Na raia
da TV possível



No ano não tão distante quanto parece de 1936, guardas civis espanhóis ao serviço da rebelião franquista atravessavam a fronteira alentejana, com a amável aquiescência do fascismo português, e aprisionavam fugitivos republicanos, ou suspeitos de o serem, que, de novo do lado de lá da raia, iam acrescentar-se aos milhares de homens, mulheres e até crianças, assassinadas na zona de Badajoz para que a Espanha, limpa de «rojos», pudesse voltar a consagrar-se ao serviço do Cristo Rei e da oligarquia há séculos dominante. Foi, é claro, uma das mais vergonhosas páginas da história de Portugal, mas poucos seriam decerto os que não a desconheciam: a cumplicidade infame de Salazar com o crime de Franco foi mantida durante décadas em lume brando de ignorâncias ou, quando muito, coberta por um piedoso manto de «compreensões». Veio agora «A Raia dos Medos» revelar ao país a dimensão da ignomínia e, sem que seja o único, esse é sem dúvida o mais significativo dos seus méritos.
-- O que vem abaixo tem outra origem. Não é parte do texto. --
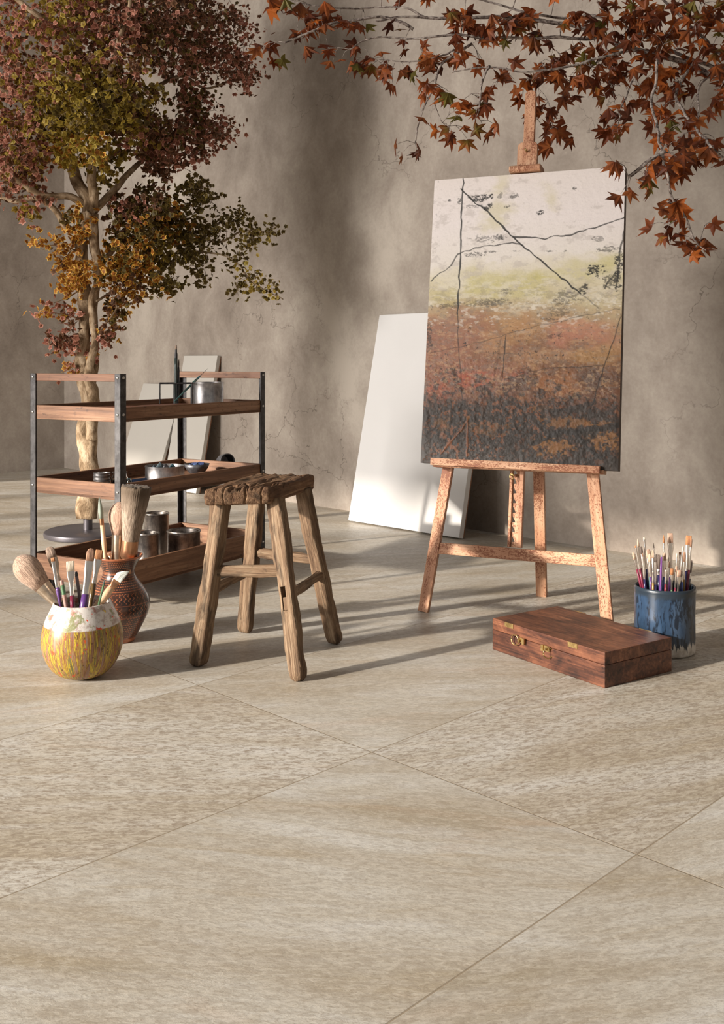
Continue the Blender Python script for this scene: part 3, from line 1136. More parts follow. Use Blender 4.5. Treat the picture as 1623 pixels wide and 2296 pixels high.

A série em transmissão na RTP1, escrita por Francisco Moita Flores (que assim se afirma como um dos mais importantes, se não o mais importante autor português para televisão) e realizada por Jorge Paixão da Costa, poderia ser encarada, com uma boa dose de difícil optimismo, como marcando uma viragem nas opções da RTP no chamado «prime time». A questão é que «A Raia dos Medos», para além de outras virtudes, se enquadra sem favor num entendimento ao «serviço público» que integre, como é necessário, a promoção cultural e cívica dos cidadãos. A informação acerca da história portuguesa no século que agora finda é cultura, por muito que isso pese aos que sustentam ser apenas cultura «pura», aquilo que não os incomoda e, para mais, só chega a minguadas franjas. A revelação dos crimes fascistas praticados em solo português, quer por nacionais quer não, é contribuição para a formação cívica que entre nós pouco ou nada se pratica. Pode-se lembrar, e com verdade, que também as estações privadas podem fazer serviço público do mesmo teor, e até que a anunciada série baseada no livro «Até amanhã, camaradas» vai nesse sentido. Porém ao passo que uma estação como a SIC resolve ter uma iniciativa dessas talvez para amenizar a sua imagem de «TV Pimba», talvez por ter sabido de «A Raia dos Medos» e não querer ficar atrás, talvez por qualquer outra razão mas de qualquer modo porque lhe apetece e nada a obriga a isso, uma estação pública tem o dever de o fazer e, mais ainda, de não actuar para efeitos de sinal contrário. Quer isto dizer que não pode ter uma acção estupidificante, desculturalizante e eventualmente encobridora de crimes, sem incorrer em autênticas ilegalidades. O que não é irrelevante mesmo numa sociedade onde não é costume cumprir as leis incómodas, a começar pela Constituição da República.


Quando é bom ver TV

«A Raia dos Medos» tem, entenda-se, mais qualidades que as que se consubstanciam no tema escolhido e no modo como foi abordado. Vai a série no seu segundo episódio e seria prematuro tentar fazer delas um inventário fechado, mas é desde já possível notar a mobilização inabitual de meios e métodos que uma produção rodada ao ar livre e em espaços amplos exige. Quanto à excelência de quase todas as interpretações, não surpreende quanto a actores já experimentados, confirma o talento de quase todos os restantes e acentua um dado que nesta área permite algum reconforto: os actores portugueses trabalham cada vez melhor em televisão, o que naturalmente tem a ver com a continuidade do que já vai podendo ser designado por indústria de ficção televisiva, embora ainda cheia de limitações, dificuldades e forçados compassos de espera. A partir daqui, o mais importante será cuidar para que facilidades popularuchas e cupidez comercialona não inquinem a produção. Quanto a isto, tudo ou quase tudo depende das encomendas por parte das estações, e é aqui que de novo se evidencia a importância não apenas de um serviço público que pode ser liquidado por inanição, mas também de uma estação pública que com critérios adequados lhe assegure a continuidade.

Entretanto, temos «A Raia dos Medos», esperando que até ao seu final mereça a esperança despertada e o aplauso recebido. É bom vermos a verdade revelada depois de décadas de ocultação. É bom vermos que a televisão pode valer a pena. Creio que até se pode dizer que é bom ver um «serviço público» assim.